Campaigning for political power in Arizona is heating up as the midterm elections are now less than a month away, and candidates from both sides spent the weekend trying to win over voters.

Former President Donald Trump made an appearance in Mesa on Sunday, Oct. 9 campaigning for Republican candidates, known as the “Trump ticket.”

Over in Paradise Valley on the same day, the Democratic candidate for governor Katie Hobbs held an event at a park with the support of several Republicans.

The ‘Trump ticket’

At the Mesa event, candidate for Arizona Attorney General, Abraham Hamadeh, spoke, as well as U.S. Senate hopeful Blake Masters and candidate for Secretary of State Mark Finchem. Before Trump took the stage, Kari Lake, running for Arizona Governor, fired up the crowd.

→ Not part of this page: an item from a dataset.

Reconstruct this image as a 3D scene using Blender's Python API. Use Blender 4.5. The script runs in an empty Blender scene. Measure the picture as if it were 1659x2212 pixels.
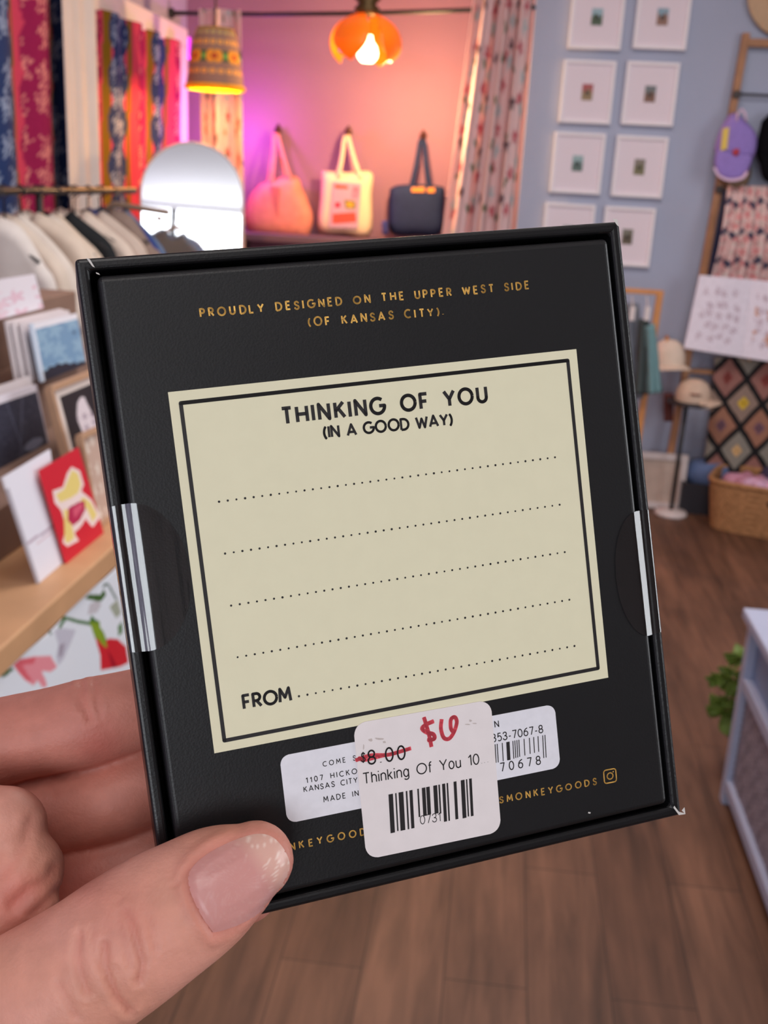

At a point in Masters’ speech, he points out his children in the crowd, saying that 30 years from now, he wants them to be living in a country they still recognize. “Is that too much to ask?” he said, claiming it might not be possible if his opponent, Democrat Mark Kelly, is re-elected.

Lake takes the stage after Masters. She says it feels as though her opponent, Hobbs, is on “vacation” and says to open her office and do the work Arizonans elected her to do.

She goes on to remark on the fentanyl crisis. “I don’t like knowing that Arizona is the fentanyl pipeline for the United States,” Lake said. “I want to be known as the Grand Canyon State, not the fentanyl state.”

Lake also touched on a few of her goals, if elected, for a dual-track education plan, increasing safe communities, a change in sex education curriculum in schools, and enforcement again drug cartels. 

Hobbs in Paradise Valley

Katie Hobbs, the current Secretary of State hosted an event at Barry Goldwater Park in Paradise Valley and was joined by several Republicans campaigning for her.

She emphasized putting country before political parties and says we have much more in common than our political differences.

“We all want what’s best for our state. We want a thriving economy, we want good schools for our kids. We want free and fair elections,” she said. “We want someone with a steady hand who can lead our state through its toughest challenges.